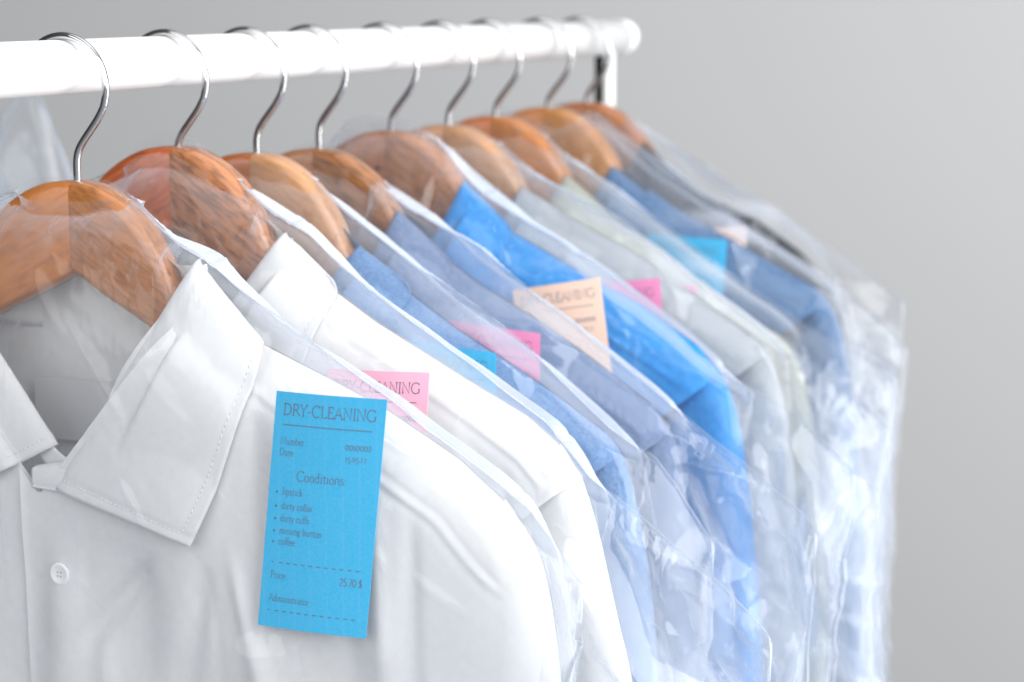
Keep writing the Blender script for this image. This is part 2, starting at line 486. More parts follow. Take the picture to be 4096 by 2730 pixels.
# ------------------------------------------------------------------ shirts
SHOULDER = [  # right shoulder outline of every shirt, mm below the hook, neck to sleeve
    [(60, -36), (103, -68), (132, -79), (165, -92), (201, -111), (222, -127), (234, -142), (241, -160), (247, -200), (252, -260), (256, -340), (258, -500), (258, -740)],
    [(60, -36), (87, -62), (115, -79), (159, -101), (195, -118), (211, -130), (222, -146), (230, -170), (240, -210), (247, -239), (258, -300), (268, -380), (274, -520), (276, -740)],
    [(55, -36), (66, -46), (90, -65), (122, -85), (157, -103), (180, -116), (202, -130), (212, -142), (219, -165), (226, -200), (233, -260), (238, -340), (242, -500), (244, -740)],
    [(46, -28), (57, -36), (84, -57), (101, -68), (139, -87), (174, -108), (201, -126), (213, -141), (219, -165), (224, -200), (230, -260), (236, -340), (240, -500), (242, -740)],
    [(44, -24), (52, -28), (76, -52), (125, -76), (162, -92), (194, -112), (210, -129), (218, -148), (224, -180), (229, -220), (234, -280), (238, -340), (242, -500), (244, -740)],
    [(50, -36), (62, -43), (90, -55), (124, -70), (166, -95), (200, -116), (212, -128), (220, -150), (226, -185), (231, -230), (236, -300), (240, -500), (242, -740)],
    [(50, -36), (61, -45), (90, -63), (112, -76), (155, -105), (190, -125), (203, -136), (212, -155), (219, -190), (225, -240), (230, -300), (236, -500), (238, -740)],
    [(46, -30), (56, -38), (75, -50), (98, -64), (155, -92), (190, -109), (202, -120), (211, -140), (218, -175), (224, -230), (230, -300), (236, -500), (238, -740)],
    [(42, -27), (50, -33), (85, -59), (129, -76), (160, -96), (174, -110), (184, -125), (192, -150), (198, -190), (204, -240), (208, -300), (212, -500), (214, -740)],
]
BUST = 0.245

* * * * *

#### DIRECTION
Leave the images out, please, and restate each line word for word.

#### RESULT OF THIS EXERCISE
Keep writing the Blender script for this image. This is part 2, starting at line 486. More parts follow. Take the picture to be 4096 by 2730 pixels.
# ------------------------------------------------------------------ shirts
SHOULDER = [  # right shoulder outline of every shirt, mm below the hook, neck to sleeve
    [(60, -36), (103, -68), (132, -79), (165, -92), (201, -111), (222, -127), (234, -142), (241, -160), (247, -200), (252, -260), (256, -340), (258, -500), (258, -740)],
    [(60, -36), (87, -62), (115, -79), (159, -101), (195, -118), (211, -130), (222, -146), (230, -170), (240, -210), (247, -239), (258, -300), (268, -380), (274, -520), (276, -740)],
    [(55, -36), (66, -46), (90, -65), (122, -85), (157, -103), (180, -116), (202, -130), (212, -142), (219, -165), (226, -200), (233, -260), (238, -340), (242, -500), (244, -740)],
    [(46, -28), (57, -36), (84, -57), (101, -68), (139, -87), (174, -108), (201, -126), (213, -141), (219, -165), (224, -200), (230, -260), (236, -340), (240, -500), (242, -740)],
    [(44, -24), (52, -28), (76, -52), (125, -76), (162, -92), (194, -112), (210, -129), (218, -148), (224, -180), (229, -220), (234, -280), (238, -340), (242, -500), (244, -740)],
    [(50, -36), (62, -43), (90, -55), (124, -70), (166, -95), (200, -116), (212, -128), (220, -150), (226, -185), (231, -230), (236, -300), (240, -500), (242, -740)],
    [(50, -36), (61, -45), (90, -63), (112, -76), (155, -105), (190, -125), (203, -136), (212, -155), (219, -190), (225, -240), (230, -300), (236, -500), (238, -740)],
    [(46, -30), (56, -38), (75, -50), (98, -64), (155, -92), (190, -109), (202, -120), (211, -140), (218, -175), (224, -230), (230, -300), (236, -500), (238, -740)],
    [(42, -27), (50, -33), (85, -59), (129, -76), (160, -96), (174, -110), (184, -125), (192, -150), (198, -190), (204, -240), (208, -300), (212, -500), (214, -740)],
]
BUST = 0.245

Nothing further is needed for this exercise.